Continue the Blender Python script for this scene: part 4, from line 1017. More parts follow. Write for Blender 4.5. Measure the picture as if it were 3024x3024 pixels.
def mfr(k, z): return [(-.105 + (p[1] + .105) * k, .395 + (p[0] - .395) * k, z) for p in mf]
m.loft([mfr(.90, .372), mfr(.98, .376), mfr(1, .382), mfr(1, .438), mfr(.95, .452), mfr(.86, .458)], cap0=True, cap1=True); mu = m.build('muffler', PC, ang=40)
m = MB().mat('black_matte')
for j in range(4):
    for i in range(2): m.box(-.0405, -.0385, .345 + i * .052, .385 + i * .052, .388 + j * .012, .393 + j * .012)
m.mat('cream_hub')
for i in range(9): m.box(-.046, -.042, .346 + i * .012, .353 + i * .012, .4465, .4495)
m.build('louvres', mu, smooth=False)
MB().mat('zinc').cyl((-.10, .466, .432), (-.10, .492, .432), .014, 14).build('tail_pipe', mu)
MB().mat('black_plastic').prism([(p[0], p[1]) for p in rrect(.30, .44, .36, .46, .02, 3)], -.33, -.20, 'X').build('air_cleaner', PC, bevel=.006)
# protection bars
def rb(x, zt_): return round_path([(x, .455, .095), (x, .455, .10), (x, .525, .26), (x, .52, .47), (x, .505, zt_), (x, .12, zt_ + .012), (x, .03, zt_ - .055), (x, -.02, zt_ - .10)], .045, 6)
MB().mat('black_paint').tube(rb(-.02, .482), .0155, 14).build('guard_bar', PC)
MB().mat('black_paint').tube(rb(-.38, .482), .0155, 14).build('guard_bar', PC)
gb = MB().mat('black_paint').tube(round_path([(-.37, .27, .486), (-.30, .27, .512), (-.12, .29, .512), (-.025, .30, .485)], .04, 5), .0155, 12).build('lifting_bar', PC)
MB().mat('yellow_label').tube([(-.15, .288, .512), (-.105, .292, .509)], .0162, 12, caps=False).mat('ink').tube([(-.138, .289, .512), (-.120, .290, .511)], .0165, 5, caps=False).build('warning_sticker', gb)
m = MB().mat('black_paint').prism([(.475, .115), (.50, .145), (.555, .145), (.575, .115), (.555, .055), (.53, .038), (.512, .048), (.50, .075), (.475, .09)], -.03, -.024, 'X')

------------

● YOUR TASK:
Please output the entire listing exactly as it stands.

● RESULT FOR THIS TASK:
Continue the Blender Python script for this scene: part 4, from line 1017. More parts follow. Write for Blender 4.5. Measure the picture as if it were 3024x3024 pixels.
def mfr(k, z): return [(-.105 + (p[1] + .105) * k, .395 + (p[0] - .395) * k, z) for p in mf]
m.loft([mfr(.90, .372), mfr(.98, .376), mfr(1, .382), mfr(1, .438), mfr(.95, .452), mfr(.86, .458)], cap0=True, cap1=True); mu = m.build('muffler', PC, ang=40)
m = MB().mat('black_matte')
for j in range(4):
    for i in range(2): m.box(-.0405, -.0385, .345 + i * .052, .385 + i * .052, .388 + j * .012, .393 + j * .012)
m.mat('cream_hub')
for i in range(9): m.box(-.046, -.042, .346 + i * .012, .353 + i * .012, .4465, .4495)
m.build('louvres', mu, smooth=False)
MB().mat('zinc').cyl((-.10, .466, .432), (-.10, .492, .432), .014, 14).build('tail_pipe', mu)
MB().mat('black_plastic').prism([(p[0], p[1]) for p in rrect(.30, .44, .36, .46, .02, 3)], -.33, -.20, 'X').build('air_cleaner', PC, bevel=.006)
# protection bars
def rb(x, zt_): return round_path([(x, .455, .095), (x, .455, .10), (x, .525, .26), (x, .52, .47), (x, .505, zt_), (x, .12, zt_ + .012), (x, .03, zt_ - .055), (x, -.02, zt_ - .10)], .045, 6)
MB().mat('black_paint').tube(rb(-.02, .482), .0155, 14).build('guard_bar', PC)
MB().mat('black_paint').tube(rb(-.38, .482), .0155, 14).build('guard_bar', PC)
gb = MB().mat('black_paint').tube(round_path([(-.37, .27, .486), (-.30, .27, .512), (-.12, .29, .512), (-.025, .30, .485)], .04, 5), .0155, 12).build('lifting_bar', PC)
MB().mat('yellow_label').tube([(-.15, .288, .512), (-.105, .292, .509)], .0162, 12, caps=False).mat('ink').tube([(-.138, .289, .512), (-.120, .290, .511)], .0165, 5, caps=False).build('warning_sticker', gb)
m = MB().mat('black_paint').prism([(.475, .115), (.50, .145), (.555, .145), (.575, .115), (.555, .055), (.53, .038), (.512, .048), (.50, .075), (.475, .09)], -.03, -.024, 'X')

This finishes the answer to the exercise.